**Task statement**
Copy out exactly the lines from the start of the data to the line containing "S.camera = camo". Include both.

**Dataset excerpt**
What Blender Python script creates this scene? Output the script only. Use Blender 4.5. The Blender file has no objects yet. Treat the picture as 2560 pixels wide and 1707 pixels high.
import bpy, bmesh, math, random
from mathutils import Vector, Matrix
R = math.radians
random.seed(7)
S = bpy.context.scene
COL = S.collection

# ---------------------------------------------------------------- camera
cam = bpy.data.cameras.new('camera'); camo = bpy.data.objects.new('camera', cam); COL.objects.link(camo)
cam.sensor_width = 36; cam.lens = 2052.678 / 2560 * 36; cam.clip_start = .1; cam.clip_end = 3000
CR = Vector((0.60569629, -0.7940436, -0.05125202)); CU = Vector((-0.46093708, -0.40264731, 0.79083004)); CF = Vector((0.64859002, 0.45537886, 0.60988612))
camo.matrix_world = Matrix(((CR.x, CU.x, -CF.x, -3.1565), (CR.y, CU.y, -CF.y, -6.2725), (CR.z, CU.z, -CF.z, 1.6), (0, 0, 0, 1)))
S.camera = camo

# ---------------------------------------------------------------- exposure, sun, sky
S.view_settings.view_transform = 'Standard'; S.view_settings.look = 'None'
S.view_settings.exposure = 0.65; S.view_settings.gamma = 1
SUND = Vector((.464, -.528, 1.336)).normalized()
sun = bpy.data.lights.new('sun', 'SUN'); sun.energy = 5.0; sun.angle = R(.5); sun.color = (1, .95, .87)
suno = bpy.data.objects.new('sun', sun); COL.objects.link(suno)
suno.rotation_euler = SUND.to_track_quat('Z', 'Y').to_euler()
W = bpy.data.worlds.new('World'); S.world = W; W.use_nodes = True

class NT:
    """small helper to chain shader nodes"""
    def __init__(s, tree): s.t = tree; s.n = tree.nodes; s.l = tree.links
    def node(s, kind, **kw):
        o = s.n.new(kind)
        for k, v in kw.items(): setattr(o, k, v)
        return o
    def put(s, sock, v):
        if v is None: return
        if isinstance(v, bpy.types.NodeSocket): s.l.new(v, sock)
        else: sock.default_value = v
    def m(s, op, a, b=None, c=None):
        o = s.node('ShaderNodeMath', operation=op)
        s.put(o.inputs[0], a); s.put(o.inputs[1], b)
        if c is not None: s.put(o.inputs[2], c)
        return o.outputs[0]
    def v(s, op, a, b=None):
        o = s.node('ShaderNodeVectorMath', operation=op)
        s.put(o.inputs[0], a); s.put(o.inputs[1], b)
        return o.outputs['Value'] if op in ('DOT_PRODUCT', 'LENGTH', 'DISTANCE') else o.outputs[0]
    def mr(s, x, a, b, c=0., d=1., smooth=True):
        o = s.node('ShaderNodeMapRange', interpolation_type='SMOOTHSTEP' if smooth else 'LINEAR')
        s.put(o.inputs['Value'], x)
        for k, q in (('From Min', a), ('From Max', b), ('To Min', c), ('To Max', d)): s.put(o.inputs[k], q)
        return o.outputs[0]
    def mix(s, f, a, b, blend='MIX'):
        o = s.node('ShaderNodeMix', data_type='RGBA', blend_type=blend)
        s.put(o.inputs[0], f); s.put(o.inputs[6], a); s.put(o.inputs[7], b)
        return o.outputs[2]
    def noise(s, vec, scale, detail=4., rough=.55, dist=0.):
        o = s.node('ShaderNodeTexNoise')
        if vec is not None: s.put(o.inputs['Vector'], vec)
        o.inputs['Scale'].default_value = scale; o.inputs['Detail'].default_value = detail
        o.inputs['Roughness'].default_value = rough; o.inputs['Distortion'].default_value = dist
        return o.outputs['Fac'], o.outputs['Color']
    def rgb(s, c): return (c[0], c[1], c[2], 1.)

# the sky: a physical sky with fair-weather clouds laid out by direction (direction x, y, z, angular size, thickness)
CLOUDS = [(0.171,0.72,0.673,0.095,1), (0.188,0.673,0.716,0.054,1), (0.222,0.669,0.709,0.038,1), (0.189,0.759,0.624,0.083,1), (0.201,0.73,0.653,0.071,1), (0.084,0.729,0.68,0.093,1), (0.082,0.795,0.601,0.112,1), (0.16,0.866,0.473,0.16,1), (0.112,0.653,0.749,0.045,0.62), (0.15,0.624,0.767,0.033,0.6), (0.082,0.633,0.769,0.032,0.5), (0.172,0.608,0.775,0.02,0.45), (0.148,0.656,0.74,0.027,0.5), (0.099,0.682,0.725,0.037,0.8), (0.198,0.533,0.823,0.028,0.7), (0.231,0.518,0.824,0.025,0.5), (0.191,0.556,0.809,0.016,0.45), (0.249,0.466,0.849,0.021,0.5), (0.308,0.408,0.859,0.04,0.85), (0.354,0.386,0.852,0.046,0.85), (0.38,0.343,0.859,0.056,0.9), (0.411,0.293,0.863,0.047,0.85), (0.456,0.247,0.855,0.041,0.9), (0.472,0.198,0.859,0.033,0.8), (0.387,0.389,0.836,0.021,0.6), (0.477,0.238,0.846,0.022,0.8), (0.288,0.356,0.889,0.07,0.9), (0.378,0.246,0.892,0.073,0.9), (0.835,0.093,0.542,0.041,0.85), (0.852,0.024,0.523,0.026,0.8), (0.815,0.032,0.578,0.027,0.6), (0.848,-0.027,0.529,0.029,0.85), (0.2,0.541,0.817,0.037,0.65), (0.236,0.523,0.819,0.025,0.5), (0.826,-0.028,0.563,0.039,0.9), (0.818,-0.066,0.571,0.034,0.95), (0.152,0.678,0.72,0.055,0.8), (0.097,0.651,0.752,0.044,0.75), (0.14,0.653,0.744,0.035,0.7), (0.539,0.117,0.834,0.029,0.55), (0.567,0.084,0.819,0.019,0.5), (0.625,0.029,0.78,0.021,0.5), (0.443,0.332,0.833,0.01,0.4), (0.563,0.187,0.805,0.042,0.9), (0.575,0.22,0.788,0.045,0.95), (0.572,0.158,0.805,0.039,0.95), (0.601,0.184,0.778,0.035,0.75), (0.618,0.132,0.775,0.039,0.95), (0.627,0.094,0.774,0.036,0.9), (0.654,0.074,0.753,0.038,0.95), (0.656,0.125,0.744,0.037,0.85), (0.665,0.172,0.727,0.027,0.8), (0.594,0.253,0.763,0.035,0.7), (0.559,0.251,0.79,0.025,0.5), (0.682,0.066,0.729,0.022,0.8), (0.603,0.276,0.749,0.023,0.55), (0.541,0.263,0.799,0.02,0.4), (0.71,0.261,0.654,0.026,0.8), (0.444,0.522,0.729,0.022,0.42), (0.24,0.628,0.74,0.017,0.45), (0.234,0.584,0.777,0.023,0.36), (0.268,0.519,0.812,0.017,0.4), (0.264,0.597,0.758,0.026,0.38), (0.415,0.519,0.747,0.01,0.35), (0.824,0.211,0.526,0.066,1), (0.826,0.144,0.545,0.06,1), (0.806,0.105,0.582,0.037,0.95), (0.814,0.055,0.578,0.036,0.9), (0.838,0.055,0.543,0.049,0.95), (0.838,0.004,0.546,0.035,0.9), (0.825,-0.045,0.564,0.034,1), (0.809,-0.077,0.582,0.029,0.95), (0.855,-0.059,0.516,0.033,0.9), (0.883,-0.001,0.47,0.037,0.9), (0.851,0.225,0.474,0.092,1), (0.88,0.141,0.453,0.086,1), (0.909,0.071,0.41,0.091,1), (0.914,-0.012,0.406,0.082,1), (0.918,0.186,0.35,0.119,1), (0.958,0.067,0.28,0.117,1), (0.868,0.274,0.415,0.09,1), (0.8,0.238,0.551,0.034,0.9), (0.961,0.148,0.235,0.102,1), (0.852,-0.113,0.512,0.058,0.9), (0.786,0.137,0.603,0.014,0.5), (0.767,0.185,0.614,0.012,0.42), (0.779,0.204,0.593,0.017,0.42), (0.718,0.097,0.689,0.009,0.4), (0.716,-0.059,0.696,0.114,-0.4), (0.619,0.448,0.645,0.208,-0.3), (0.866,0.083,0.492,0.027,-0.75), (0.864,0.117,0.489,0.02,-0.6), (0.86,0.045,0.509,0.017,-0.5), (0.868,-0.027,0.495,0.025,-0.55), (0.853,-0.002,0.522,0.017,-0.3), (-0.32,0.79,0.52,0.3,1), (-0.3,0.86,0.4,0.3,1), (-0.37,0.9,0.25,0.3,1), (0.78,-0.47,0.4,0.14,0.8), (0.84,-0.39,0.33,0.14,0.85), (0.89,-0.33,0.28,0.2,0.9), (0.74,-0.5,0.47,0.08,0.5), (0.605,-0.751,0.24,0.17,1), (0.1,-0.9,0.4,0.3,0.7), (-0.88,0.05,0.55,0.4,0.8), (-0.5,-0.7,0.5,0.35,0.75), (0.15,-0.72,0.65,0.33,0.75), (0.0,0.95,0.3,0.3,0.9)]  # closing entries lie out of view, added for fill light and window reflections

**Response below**
What Blender Python script creates this scene? Output the script only. Use Blender 4.5. The Blender file has no objects yet. Treat the picture as 2560 pixels wide and 1707 pixels high.
import bpy, bmesh, math, random
from mathutils import Vector, Matrix
R = math.radians
random.seed(7)
S = bpy.context.scene
COL = S.collection

# ---------------------------------------------------------------- camera
cam = bpy.data.cameras.new('camera'); camo = bpy.data.objects.new('camera', cam); COL.objects.link(camo)
cam.sensor_width = 36; cam.lens = 2052.678 / 2560 * 36; cam.clip_start = .1; cam.clip_end = 3000
CR = Vector((0.60569629, -0.7940436, -0.05125202)); CU = Vector((-0.46093708, -0.40264731, 0.79083004)); CF = Vector((0.64859002, 0.45537886, 0.60988612))
camo.matrix_world = Matrix(((CR.x, CU.x, -CF.x, -3.1565), (CR.y, CU.y, -CF.y, -6.2725), (CR.z, CU.z, -CF.z, 1.6), (0, 0, 0, 1)))
S.camera = camo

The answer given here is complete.